Why would you do that unless you were called to it? And I've been so grateful to have been proven wrong. It's just the best. He's my favorite person in the world. And I genuinely... We'll choose him over pretty much anything else nowadays. And so, yeah, that like. When I used to skip an industry event or whatever because I was nervous or didn't want to go or, you know, that always felt like cheapening out, cheapening out or like chickening out is what I mean. Yeah. But now I'm like.
oh no, I just want to spend time with him. For sure, for sure. And nobody can question that. All the shit you want them to be able to do, you got to try to do it yourself. And all the shit you don't want them doing, like try to cut those things out. Yeah. You know, of like letting the base parts of yourself win, like making the better decision, like just being that.
yeah well you know like i i was a self-deprecating person i was the kind of person that would walk around and say cruel things about myself because there's that little bit of armor that's like if i say it first um but i you know consciously stop doing that in front of him and really all together. Um, because it's, I don't, I don't want him picking up that habit. Right. I want him to think he's.
I want him to be confident and to feel proud of who he is and his identity. So yeah, I, you know, you talk about wanting to be the best version of yourself around someone. Yeah. But it's also, it's, I don't know, it's oddly for me, it's been easy. It's been so easy to be that with him. He brings out the best of me. And I didn't think so. Because parenting was not on my list or my vision for myself, I really thought it was going to be harder.
And you know me, I prepare too much. I've read all the books. I do all the things you're supposed to do. But I've been genuinely surprised by how natural I feel in the role and how much I crave it.
¶ Future Artistic Dreams
Like we spent all day at the zoo yesterday. Yeah. Yeah. Yeah. Nothing, nothing, nothing better. I mean, I just want to get back to theater. I just want to do more plays. I don't have like a. type of character or one particular role or anything that's particularly it calls to me i just want to do more plays and i i I'm not even all that well read. I know a lot of people who read all of the plays and all of the screenplays and all this, and I just...
I don't know, I'm interested in acting more than literature. I was a math and science geek as a kid, right? That's where I come from is the problem-solving side of it. You know, I want to go like, oh, this text is a… Not a problem, but it's a blueprint that I get to then, you know, extrapolate. So just really that's it. More theater. I used to sing a lot and I don't do that anymore. That would be a dream come true to like...

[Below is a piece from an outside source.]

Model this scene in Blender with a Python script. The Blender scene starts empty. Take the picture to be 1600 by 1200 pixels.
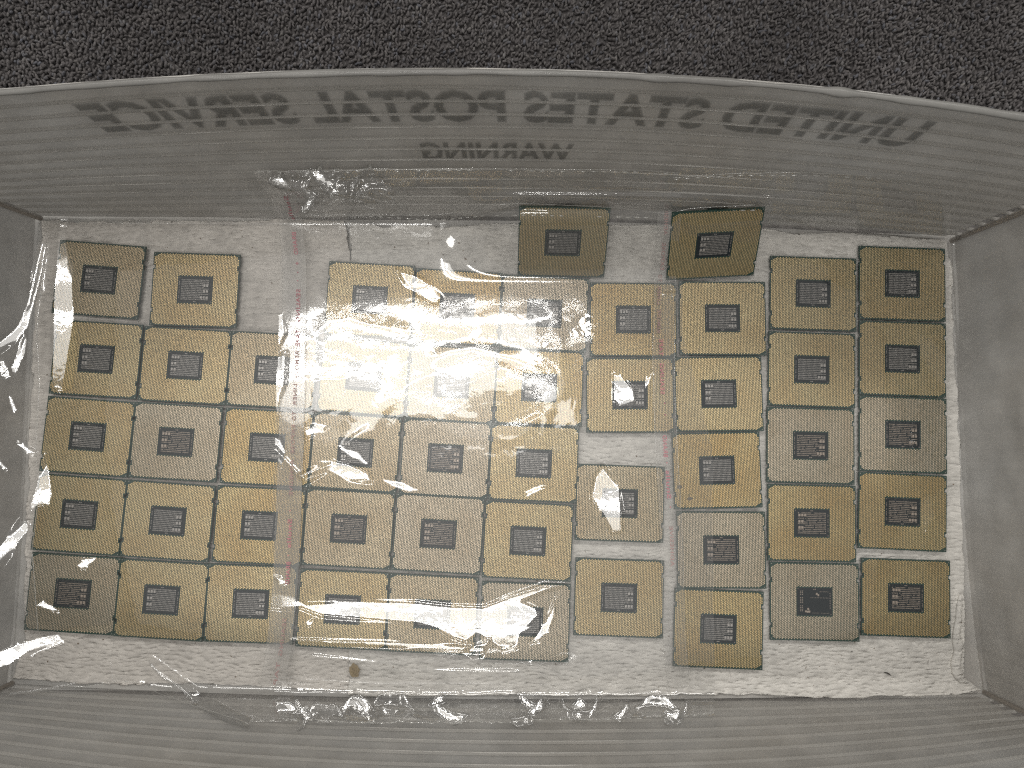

do a Sondheim piece, but I had an opportunity to audition for one this last year and I chickened out. I didn't do it. You did? You chickened out?
Why'd you chicken out? Because I don't think I'm a strong enough singer right now. It was the kind of thing where I was like, I could submit this and be really embarrassed by the quality of work that I submit and therefore never get the opportunity to do it again. Or... I could try to recommit myself to getting this skill back in shape and then go for it.
¶ Lessons from Trauma
But I talked myself out of it. Yeah, you talked yourself out of that, motherfucker. I talked out. One thing, that's some bullshit right there. You could have laid down the shittiest tape you ever fucking... I mean, literally, you could have done nothing. And that wouldn't have prohibited you from doing it. It's a real worry. It's a real worry for some reason. Yeah. But that's something I would like to get. If at some point the time and the energy comes back, I'd like to make.
that a priority and start feeling confident in that skill again yeah um because i do love sondheim and i i do you know i used to love i used to love singing and dancing and having that be a part of my my world but then in film and tv you don't do it very much so it kind of kind of went to the wayside yeah yeah i think because because that early those early years where i wasn't talking and wasn't feeling accepted. And the plays were the only place where I did feel that way, where I felt.
Like, oh, this is something I do well and something that people like me for when I do it. And that was very healing. And I think that I latched onto that pretty hard. I don't know. I mean, I guess you could call it trauma. I shy away from words like that. Maybe because I I feel a need to downplay it. And I guess in a world where like really significant traumas happen.
there's a part of me that like is resistant to labeling this the same way um it's deeply affecting and and identifying for me um so those those are the words i generally like to use um Is that, is that?
yeah i don't know no no no no i mean like i don't know it's like i mean even on this podcast you have people on here who can talk about genuine life-threatening i don't know terrifying things you know and i don't know i i struggle to place my experiences in the same category i don't know i mean i i think like our our shits are shit and and you know
we're talking about something happened to you at like such a, like a, like a ridiculously extraordinarily vulnerable age. It's like the age that, that, you know, like my kids are in now. And it's something that just like the goal, just like any, anything else is like, to talk to the people who are perpetrating the people who are being victimized by it and to try to
See, you know, there's not only a way out, but there's a way to kind of like make it, you know, potentially work for you. And if anything, you know, I do kind of go like, oh, this is actually a more relatable. universal experience we have all been on one side if not both of this of this experience i am not unique in that regard and and so um
¶ Open Hearts in a Binary World
And we're like, we're in an age right now where like saying something bad about somebody or like writing something bad about somebody is so fucking commonplace. And it's like, we can't just, it's like, you can't have a conversation with about any topic or any person without.
being completely binary that's so fucking weird that's like and and i think that just in the same way it's like you it makes you a sheep like you're just going along and it's like like have thoughts and like i think to like go into situations kind of with an open heart and an open mind and be like, oh, who are you? Like, what are you about? And to be curious, I don't know, rather than to judge and close down. Make it a competition. I think so. I think so.
Well, I'm really happy to see you and I'm very grateful that you did this. Hey, we actually know each other more now. A little bit. A little bit. We'll have lunch. Yeah, yeah. Smoke some weed. Lunch is next. Yeah, yeah. High lunch is next. Bye.